While the game was great to play and kept me going up to 4 hours for the initial play through there were a few things that I think can be done to improve the game play.

  1. There is a lot of items to unlock but there are no directions of how to unlock them. Have a path of how to unlock things might help.
  2. There were no achievements. This might be tied into my first point but having achievements, ie you have reached 50 people, would help to give a greater sense of accomplishment.
  3. It could be more challenging and no one died. My people where outside in zero weather with no clothes and no one died. It seems people can only die of old age. It would be nice if people died of cold, sickness, wolfs or other elements that increased the challenge.
  4. I might have missed this but it there didn't seem a intuitive way to discover the world map. For age of empires, you can send a horse scout to search the area.
  5. I wished laborers could auto-assign themselves tasks without me assigning it to them.

Testing the Streaming Performance

First, capturing the game in Glitch was very easy. It showed right up in my source, and I was able to easily add it to my ‘Game Window’ without any problems.

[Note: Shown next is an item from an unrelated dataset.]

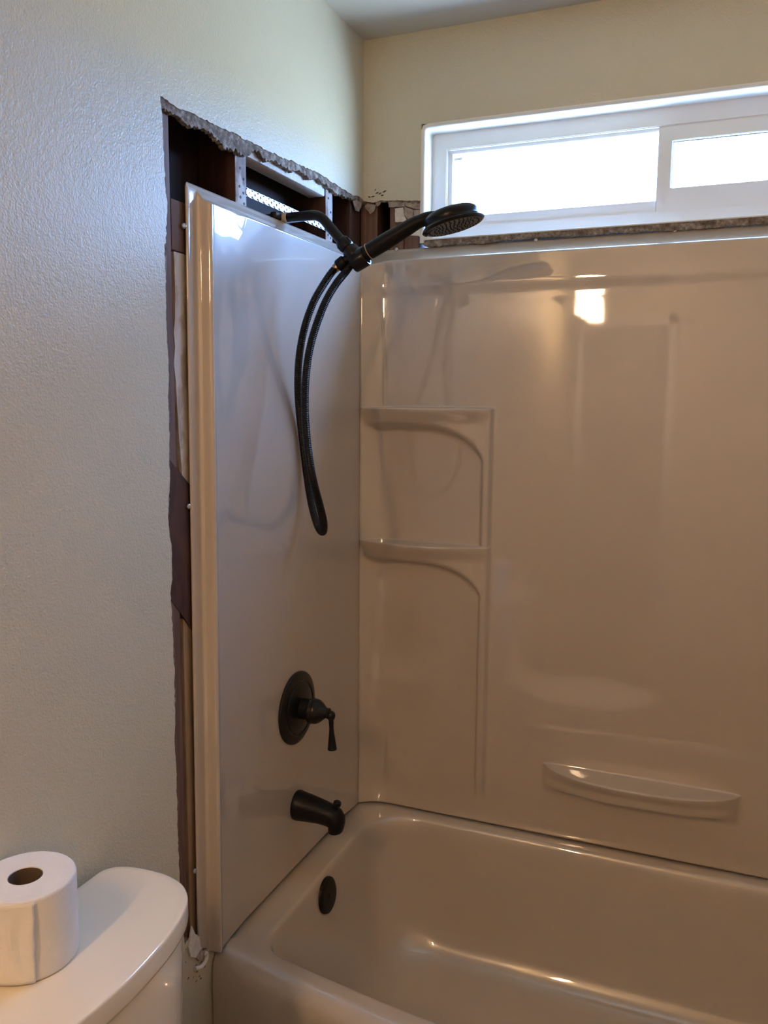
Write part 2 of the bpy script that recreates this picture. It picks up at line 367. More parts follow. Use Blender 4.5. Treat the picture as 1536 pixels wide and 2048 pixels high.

For content creators, if you are going to stream this game and create content, here are some considerations. The game is not a fast-paced game; therefore, 30 FPS is typically more than sufficient for this game.

The game also fits nicely into a 16:9 aspect ratio, meaning you should set your resolution to 1080p or 720p. I also tested this game with VP8 and AV1 codecs, along with CPU mode.

Here are several recordings of my gameplay with various configurations:

Configuration 1: GPU Mode / 30 FPS/VP8/500 Chunk Size/Nvidia Encoder

Configuration 2: GPU Mode / 30 FPS/VP8/20 Chunk Size/Nvidia Encoder

Configuration 3: CPU Mode / 30 FPS/AV1/20 Chunk Size/Libx264

Configuration 4: GPU Mode / 60 FPS/AV1/20 Chunk Size/Libx264

Optimal Configuration for Settlements Rising

Overall, this game is very lightweight and doesn’t use too many resources. Therefore, when it comes to streaming, you shouldn't have to make any adjustments. An optimal configuration for streaming could be:

  • Streaming Tool: Glitch
  • FPS: 30 FPS
  • Resolution: 720p or 1080p
  • Encoder: Any (OpenH264, Libx264, NVENC, etc.)
  • Codec: AV1 or VP8
  • Chunk Size: 20
  • Bitrate: 4000 Kbps

Why Should You Stream This Game?

This game is enjoyable and really easy to play. It does not require to much and focus to progress and win. Therefore, this would probably be a good "Just Chatting" game, where the focus can be evenly split between the gameplay and the conversation.

When creating clips, I think the interest will be around what cool and unique layouts you are able to build of your cities. Or what is the perfect balance of people that keeps a civilization in harmony.